Soaring oil prices triggered by possible sanctions on Russia’s energy supplies will make China’s already-challenging economic growth target for the year even tougher to achieve.
Beijing is betting that its large domestic energy supplies, close ties with Russia and low consumer inflation will insulate it from surging crude prices. But, with oil costs now 40% higher than they were two weeks ago, Chinese businesses are facing a profit squeeze, consumers’ spending power could be hit, and global growth will take a knock, curbing demand for Chinese-made goods.
Barclays Plc’s chief China economist, Jian Chang, estimates a global energy shock could subtract between 0.3 and 0.5 of a percentage point from China’s economic expansion this year by suppressing consumption and external demand. To prevent a large fallout, “authorities will intervene to mitigate the negative impact from surging oil prices,” she wrote in a note.
China is the world’s biggest oil importer, purchasing more than $257bn worth of crude last year, according to official statistics. Chang expects Beijing to order state-owned oil refiners to cut profits and use price controls on fuel to cushion consumers. China imports about 15% of its oil from Russia and may be able to pay lower prices for those imports due to reduced demand from the US and Europe, she added.
Underlining China’s continued interest in Russian commodities as part of efforts to maintain energy security, Beijing is in talks with state-owned firms including its oil majors on opportunities for potential investments in Russian companies or assets, according to people familiar with the matter.
The implication of higher oil prices is that Beijing will need to add more fiscal and monetary stimulus to the economy to meet its ambitious growth target of around 5.5% for the year, which was announced just three days ago.
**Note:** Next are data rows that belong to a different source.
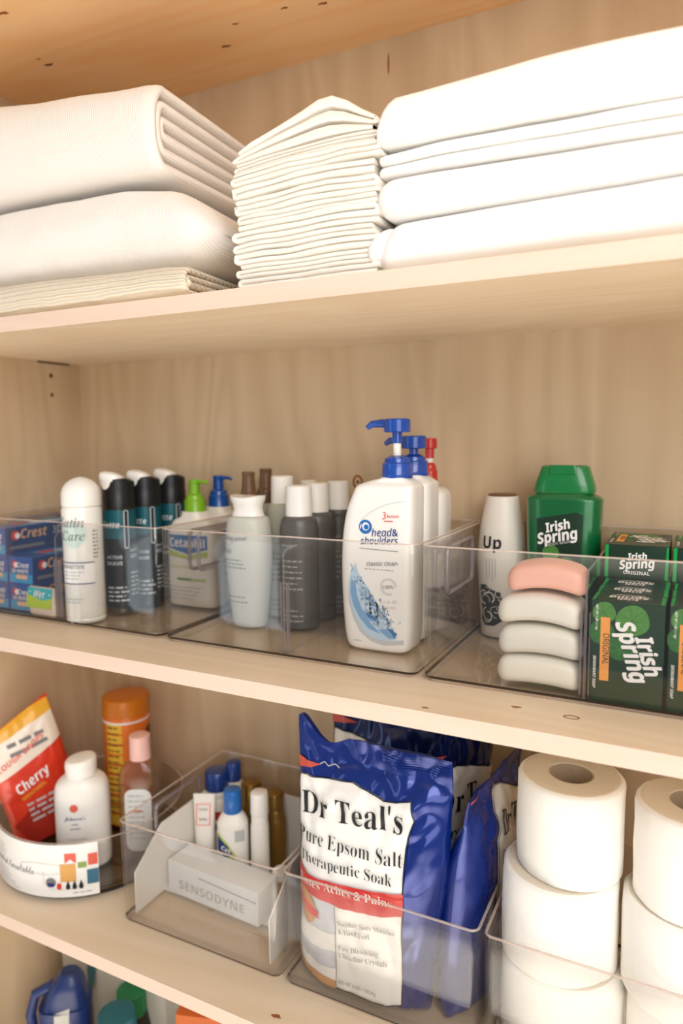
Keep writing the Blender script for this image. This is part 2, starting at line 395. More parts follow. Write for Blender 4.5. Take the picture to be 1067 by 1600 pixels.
# ------------------------------------------------------------------ clear bins
def rrect(x0, x1, y0, y1, r, z, seg=6):
    out = []
    for cx, cy, a0 in ((x1-r, y0+r, -90), (x1-r, y1-r, 0), (x0+r, y1-r, 90), (x0+r, y0+r, 180)):
        for k in range(seg+1):
            a = math.radians(a0+k*90/seg); out.append(Vector((cx+r*math.cos(a), cy+r*math.sin(a), z)))
    return out
def make_bin(name, x0, x1, y0, y1, z0, h, label, group, divider=None, handles='x', dh=.113):
    loc = ((x0+x1)/2, (y0+y1)/2, z0); W, D = (x1-x0)/2, (y1-y0)/2
    root = empty(name, loc); tag(root, label, 'bin', group)
    t = .0028; b = MB(); r = .009
    R = []
    R.append(rrect(-W+.010, W-.010, -D+.010, D-.010, r, .0004))
    R.append(rrect(-W+.0055, W-.0055, -D+.0055, D-.0055, r, .0004))
    R.append(rrect(-W+.0040, W-.0040, -D+.0040, D-.0040, r, .0020))
    R.append(rrect(-W+.0022, W-.0022, -D+.0022, D-.0022, r, .0036))
    R.append(rrect(-W+.0010, W-.0010, -D+.0010, D-.0010, r, .0065))
    for k in (.25, .5, .75): R.append(rrect(-W+.001*(1-k), W-.001*(1-k), -D+.001*(1-k), D-.001*(1-k), r, .0065+(h-.0065)*k))
    R.append(rrect(-W, W, -D, D, r, h-.0012)); R.append(rrect(-W+.0006, W-.0006, -D+.0006, D-.0006, r, h))
    R.append(rrect(-W+t-.0006, W-t+.0006, -D+t-.0006, D-t+.0006, r-t, h)); R.append(rrect(-W+t, W-t, -D+t, D-t, r-t, h-.0012))
    for k in (.75, .5, .25): R.append(rrect(-W+t+.001*(1-k), W-t-.001*(1-k), -D+t+.001*(1-k), D-t-.001*(1-k), r-t, .0065+(h-.0065)*k))
    R.append(rrect(-W+t+.001, W-t-.001, -D+t+.001, D-t-.001, r-t, .0070))
    R.append(rrect(-W+t+.0025, W-t-.0025, -D+t+.0025, D-t-.0025, r-t, .0042))
    R.append(rrect(-W+t+.006, W-t-.006, -D+t+.006, D-t-.006, r-t, .0036))
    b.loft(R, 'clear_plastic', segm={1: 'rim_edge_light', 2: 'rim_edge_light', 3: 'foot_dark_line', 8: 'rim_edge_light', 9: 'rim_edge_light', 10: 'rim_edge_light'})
    b.build('shell', root, sharp=50)
    if divider is not None:
        b = MB(); dx = divider-loc[0]; y_0, y_1 = -D+t+.0032, D-t-.0032; zt = dh
        pts = [(y_0, .0045), (y_1, .0045)]
        for k in range(7): a = k*math.pi/12; pts.append((y_1-.008+.008*math.cos(a), zt-.008+.008*math.sin(a)))
        for k in range(7): a = math.pi/2+k*math.pi/12; pts.append((y_0+.008+.008*math.cos(a), zt-.008+.008*math.sin(a)))
        b.loft([[Vector((dx-.0011, y, z)) for y, z in pts], [Vector((dx+.0011, y, z)) for y, z in pts]], 'clear_edge', segm=None)
        b.bm.faces.ensure_lookup_table()
        for f_ in b.bm.faces[-2:]: f_.material_index = b.mi('clear_plastic')
        b.build('divider', root, sharp=30)
        for s_ in (-1, 1):
            b = MB(); yy = y_0 if s_ < 0 else y_1
            for e in (-1, 1): b.box(dx+e*.0035-.0008, dx+e*.0035+.0008, yy-.0006, yy+.0045 if s_ < 0 else yy+.0006, .008, h*.62, 'clear_edge', .0004)
            b.build('divider_slot', root, sharp=30)
    for s_ in (-1, 1):
        b = MB(); P = []
        hw, hh, zc = .036, .0155, h-.0345
        for cx, cz, a0 in ((hw, -hh, -90), (hw, hh, 0), (-hw, hh, 90), (-hw, -hh, 180)):
            for k in range(7):
                a = math.radians(a0+k*15); u = cx+.008*math.cos(a); v = zc+cz+.008*math.sin(a)
                P.append((s_*(W-.0046), u, v) if handles == 'x' else (u, s_*(D-.0046), v))
        b.tube(P, .0024, 'clear_edge', 10, True)
        b.build('handle', root)
    return root
GA, GB_ = 'clear divided bins on the middle shelf', 'clear bins on the lower shelf'
BH = .128
make_bin('storage_bin', -.8505, -.5292, .5976, .811, S2, BH, 'clear bin at the left end of the middle shelf with blue toothpaste boxes', GA, -.694)
make_bin('storage_bin', -.5255, -.2228, .5976, .811, S2, BH, 'clear bin on the middle shelf holding grey bottles and white pump bottles', GA, -.369)
make_bin('storage_bin', -.2192, .0870, .5976, .811, S2, BH, 'clear plastic bin on the middle shelf holding soap bars and green soap boxes', GA, -.0755)
make_bin('storage_bin', -.5950, -.3720, .5854, .797, S3, BH, 'clear plastic bin on the lower shelf holding a white tray of small toiletries', GB_)
make_bin('storage_bin', -.3685, -.1585, .5854, .797, S3, BH, 'clear plastic bin on the lower shelf packed with blue salt bags', GB_)
make_bin('storage_bin', -.1545, .0740, .5854, .797, S3, BH, 'clear plastic bin at the right of the lower shelf holding toilet rolls', GB_)
ZB2, ZB3 = S2+.0040, S3+.0040

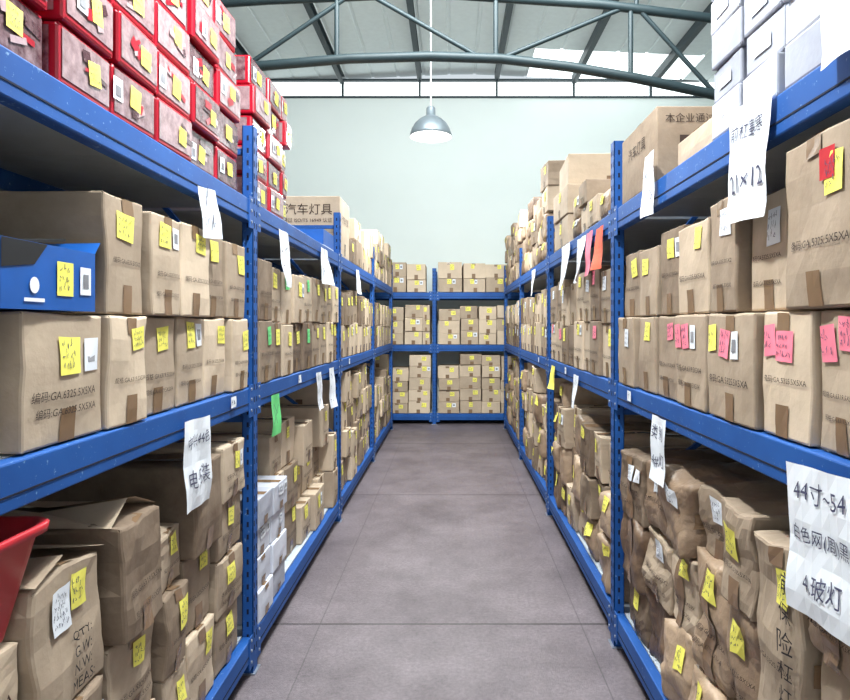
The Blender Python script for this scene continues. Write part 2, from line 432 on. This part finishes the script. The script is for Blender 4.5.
# ------------------------------------------------------------------ racks
def rack(name, side, front, posts, levels=SH):
    mb = MB(); s = side
    X = lambda t: front + s*t            # t = depth into the rack
    top = 2.20
    for p in posts:
        for t0 in (0, DEP-.045):
            t_web = (0, .003) if t0 == 0 else (DEP-.003, DEP)
            mb.box(X(t_web[0]), X(t_web[1]), p-.028, p+.028, 0.004, top, 'blue')
            mb.box(X(t0), X(t0+.045), p-.028, p-.025, 0.004, top, 'blue')
            mb.box(X(t0), X(t0+.045), p+.025, p+.028, 0.004, top, 'blue')
            li = (t0+.042, t0+.045) if t0 == 0 else (t0, t0+.003)
            mb.box(X(li[0]), X(li[1]), p-.028, p-.016, 0.004, top, 'blue'); mb.box(X(li[0]), X(li[1]), p+.016, p+.028, 0.004, top, 'blue')
            mb.box(X(t0-.01), X(t0+.055), p-.038, p+.038, 0, .005, 'steel')
        z = .1
        while z < top-.03:
            for dy in (-.013, .013):
                mb.box(X(-.0008), X(0), p+dy-.0035, p+dy+.0035, z-.011, z+.011, 'slot')
            mb.box(X(.018), X(.026), p-.0288, p-.028, z-.01, z+.01, 'slot')
            z += .05
        zz = [.12, .62, 1.02, 1.5, 2.1]
        for z in zz: mb.box(X(.045), X(DEP-.045), p-.012, p+.012, z-.012, z+.012, 'blue')
        for i in range(len(zz)-1):
            a, b_ = (.045, DEP-.045) if i % 2 else (DEP-.045, .045)
            mb.bar((X(a), p, zz[i]), (X(b_), p, zz[i+1]), .02, .02, 'blue')
    for a, b_ in zip(posts, posts[1:]):
        for zt in levels:
            for t0, t1 in ((.004, .044), (DEP-.044, DEP-.004)):
                mb.box(X(t0), X(t1), a+.028, b_-.028, zt-.09, zt, 'blue', ch=.004)
            mb.box(X(.0025), X(.004), a+.07, b_-.07, zt-.062, zt-.058, 'slot')
            for yy, sg in ((a+.028, 1), (b_-.028, -1)):
                mb.box(X(.0), X(.004), yy, yy+sg*.045, zt-.115, zt+.012, 'blue')
                for dz in (-.09, -.045, -.005):
                    mb.tube((X(-.003), yy+sg*.022, zt+dz), (X(.001), yy+sg*.022, zt+dz), .006, 'steel', 8)
            npn = 5; L = (b_-a-.06)/npn
            for k in range(npn):
                mb.box(X(.046), X(DEP-.046), a+.03+k*L+.002, a+.03+(k+1)*L-.002, zt-.03, zt+.001, 'shelf')
    return mb.build(name)
rack('storage_rack', -1, LF, LP)
rack('storage_rack', 1, RF, RP)
rack('storage_rack', -1, LF-.66, LP)
rack('storage_rack', 1, RF+.66, RP)
BY = 8.93
ob = rack('storage_rack', 1, 0, [-2.25, -.25, 1.75], levels=(.15, 1.12, 1.86))
ob.rotation_euler = (0, 0, math.radians(90)); ob.location = (-.5, BY, 0)

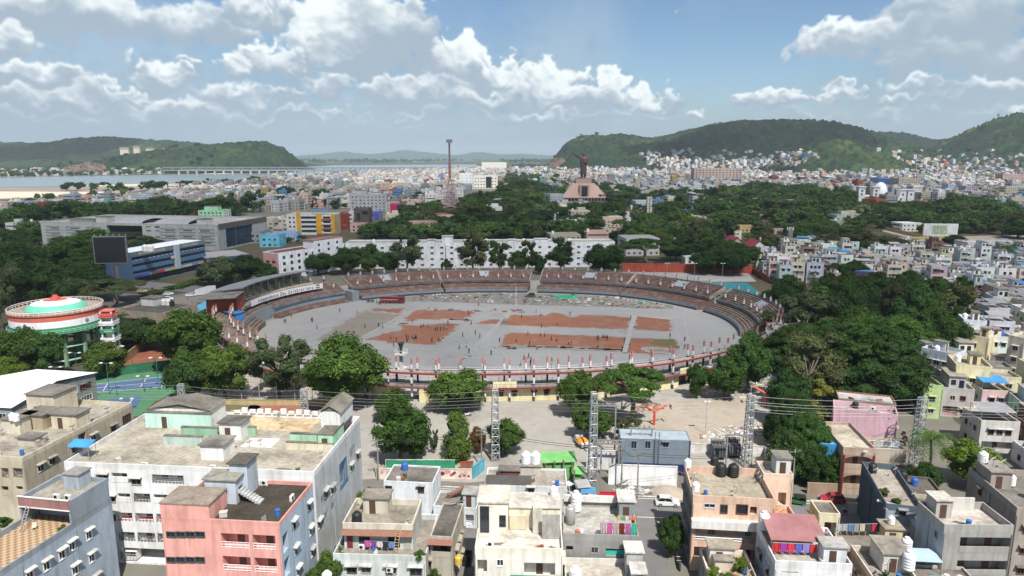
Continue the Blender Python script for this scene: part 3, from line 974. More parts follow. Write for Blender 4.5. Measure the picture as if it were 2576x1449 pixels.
for i in range(16):
 a,b=2*math.pi*i/16,2*math.pi*(i+1)/16
 em.quad((.55*math.cos(a),-.02,.55*math.sin(a)),(.55*math.cos(b),-.02,.55*math.sin(b)),(.7*math.cos(b),-.02,.7*math.sin(b)),(.7*math.cos(a),-.02,.7*math.sin(a)))
for a,b in(((-.3,0),(.35,.1)),((0,.1),(.1,-.45)),((0,.1),(-.2,-.4)),((.05,.1),(.02,.4))):
 em.bar((a[0],-.02,a[1]),(b[0],-.02,b[1]),.09)
t_e=281.9
e_=em.build('painted_emblem','column_dark',d1);e_.location=ring(t_e,-.88,2.6);e_.rotation_euler=(0,0,R(t_e+90))
m=MB();sweep(m,[(.3,.02),(.3,3.0),(.5,3.0),(.5,.02)],257,264.5,3);m.build('wall','plaster',d1,hexc('dccfa2'))
sg=lettering('SPORTS',.42,d1,'column_red',None,'painted_writing',.005);sg.location=ring(260.8,.53,2.3);sg.rotation_euler=(R(90),0,R(260.8+90))
cl_=MB()
p=ring(252.5,-3.0)
cl_.box(-1.5,1.5,-1.5,1.5,7.52,7.7);cl_.box(-.35,.35,-.35,.35,7.7,11.2)
cl_.box(-1.4,1.4,-1.3,1.3,11.2,11.4)
for s1 in(-1.3,1.3):
 for s2 in(-1.2,0,1.2):cl_.bar((s1,s2,11.4),(s1,s2,12.3),.09)
 cl_.bar((s1,-1.2,12.3),(s1,1.2,12.3),.09)
for s2 in(-1.2,1.2):cl_.bar((-1.3,s2,12.3),(1.3,s2,12.3),.09);cl_.bar((-1.3,s2,11.85),(1.3,s2,11.85),.07)
c_=cl_.build('cauldron_platform','concrete',stad,(.55,.55,.55));c_.location=(p.x,p.y,0);c_.rotation_euler=(0,0,R(252.5))
b_=MB().lathe([(.25,11.4),(.28,12.6),(.8,14.2),(.72,14.25),(.2,13.0)],12).build('cauldron','column_dark',c_)
o3,d3=walkway(190,219.4,'left end walkway with rows of stub columns',6.0,True,fc=(.17,.14,.12))
for a,b in((190,219.4),):lower_wall(d3,a,b)
m=MB();sweep(m,steps(-13.4,1.2,-6.6,4.6,6,under=.1),176,190);lt=m.build('lower_terrace','old_seats',stad)
m=MB();sweep(m,steps(-9.4,4.6,-.4,7.3,8),168,190);ls=m.build('upper_terrace','old_seats',stad);ls['label']='worn terrace below the covered pavilion'
cols_at(ls,CM_SIDE,176,190,-5.8,3.8);cols_at(ls,CM_SIDE,178,190,-.2,3.8)
m=MB();sweep(m,[(-9.7,.02),(-9.7,4.9),(-9.42,4.9),(-9.42,.02)],168,190);m.build('front_wall','paint',ls,(.24,.27,.30))
PV0,PV1=149.5,177.5
pav=sect('pavilion','covered pavilion with a long curved sheet roof')
m=MB();sweep(m,[(-7.0,14.3),(-7.0,14.5),(5.2,12.9),(5.2,12.7),(-7.0,14.3)],PV0,PV1,16);m.build('canopy','sheet',pav,(.22,.225,.23))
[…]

The dilemma for policy makers is that the threat of inflation may make central bank easing more challenging.
“It will certainly be a constraint on China’s monetary policy,” said Bruce Pang, head of macro and strategy research at China Renaissance Securities Hong Kong. “There’s less monetary policy space with the mounting risks and uncertainties, and as the Federal Reserve hikes, there’s a shorter window for the People’s Bank of China to ease monetary policy.”